市と市教委が抗議に応じなかったのは当然だ。子供たちのためにも、自衛隊員のためにも今後も毅然(きぜん)と対応してほしい。
 コンサートは広島県自衛隊家族会の主催で9月に開かれ、同県駐屯の第13音楽隊と市立中の吹奏楽部が合同で演奏した。
団体側は抗議文で、自衛隊が音楽という手段を利用して「教育現場に侵入し、将来の自衛隊員へのリクルートに繫(つな)げようとする側面がある」とした。市と市教委に、後援中止や中学生を自衛隊に積極的に近づけないことを要求した。
市などによると、コンサートは今年で5回目で、音楽隊の高い演奏技術に触れる機会であるため生徒にも好評だという。だが2回目の開催以降、団体側が激しく批判してきた。
 昨年の市議会では共産党の市議が「平和教育や平和行政と相いれない」などと後援を批判した。

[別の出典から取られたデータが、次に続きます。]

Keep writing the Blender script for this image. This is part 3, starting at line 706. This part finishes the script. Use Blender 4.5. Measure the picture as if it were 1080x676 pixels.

市教委はコンサートの利点を挙げ、「後援することに問題ない」と答弁した。
 昭和60年代ごろまでは日本各地で、革新団体などによる自衛隊へのバッシングが相次ぎ、隊員の子供が学校で日教組系の教師らから名指しで批判されるという人権侵害もあった。今回の抗議は、当時の差別、攻撃を想起させるものだ。
 日本は厳しい安全保障環境下にあり、平和を守る抑止力や対処力として自衛隊の役割は高まっている。災害救援でも自衛隊は汗を流している。自衛隊への誤解や偏見を広める「抗議」は決して許されない。